Também vale a pena recordar" (...):

De Eugénio de Andrade:

Eu sou devedor à terra,
E a terra me está devendo.
Que a terra me pague em vida,
Que eu pago à terra em morrendo.

Finalizou dizendo: "Este livro é vosso, homens e mulheres da minha terra! "

Mário Vicente

2. Comentário de CV.

Ficamos assim a conhecer um pouco melhor a outra faceta do ex-combatente e nosso camarada Mário Fitas. Se o Mário quiser desvendar um pouco do seu livro, para aguçar o apetite a quem o pretender ler, teremos em breve algumas estórias no nosso blogue.
__________

Nota de CV.


(1) Sobre o seu último livro, Pami Na Dondo, v. posts de:

2 de Julho de 2007 > Guiné 63/74 - P1911: Bibliografia de uma guerra (19): Pami Na Dondo, guerrilheira do PAIGC, o último livro de Mário Vicente (A. Marques Lopes)

5 de Julho de 2007 > Guiné 63/74 - P1926: Bibliografia de uma guerra (21): Pami Na Dondo ajuda-nos à reconciliação com a guerrilha (Virgínio Briote / Carlos Vinhal)

1 comentário:

Anónimo disse...

Amigo Mário Fitas, muito boa-noite!

Estive a ler sobre o seu livro e sobre o nosso amado Alentejo.
Creio que é comum a todos os Alentejanos o sentimento de solidariedade para com aqueles que trabalharam a terra e que tão mal pagos eram.
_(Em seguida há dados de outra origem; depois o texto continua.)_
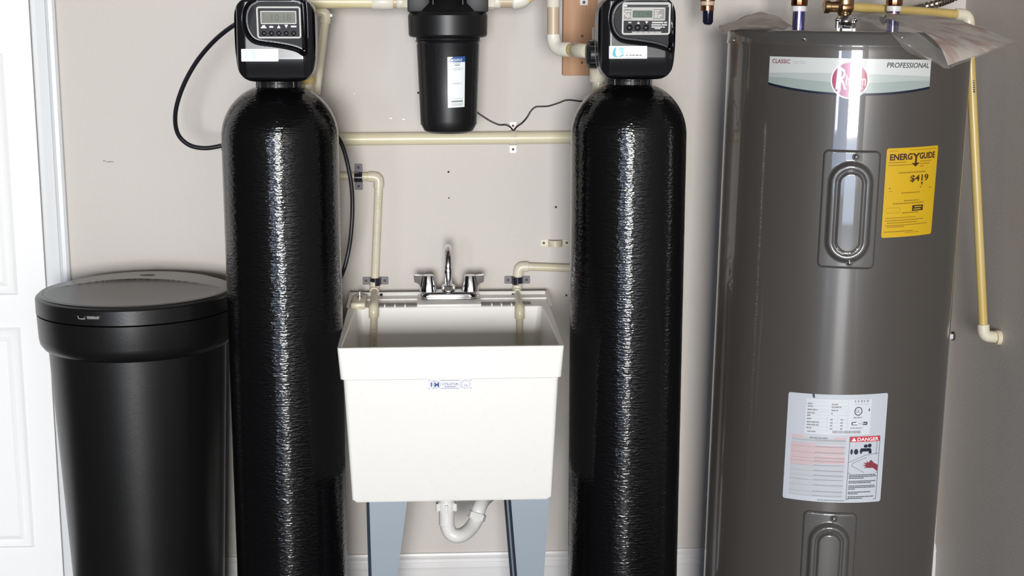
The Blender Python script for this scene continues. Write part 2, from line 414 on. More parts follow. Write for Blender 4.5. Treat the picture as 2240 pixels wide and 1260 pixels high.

É comum a todos nós o sentir o esforço dispendido ao sol e ao frio das nossas gentes tão sacrificadas, e na sua maioria, tão pobres!
Contudo, como é grande o nosso amor por esse chão sagrado!
Como nos encanta a sua luz, o seu espaço, as suas côres, da terra e das flores, o cantar das aves, o luar!
Será que os grandes senhores da terra, veem essas coisas?
Senão veem, não faz mal!
Eu vi por eles!
Eu apaixonei-me por esse imenso espaço, creio, desde que abri os olhos, e não creio que ninguem ame mais a sua terra do que os Alentejanos!
As dificuldades, unem as pessoas, e os poucos haveres dão-lhes
tempo para observar e saborear o que ninguém lhes pode tirar:
A capacidade de sentir, de se empolgar na observância das pequenas grandes coisas e vivenciar momentos e espaços, que lhes são oferecidos pela generosa natureza.
Partilho consigo esse sentir Alentejano!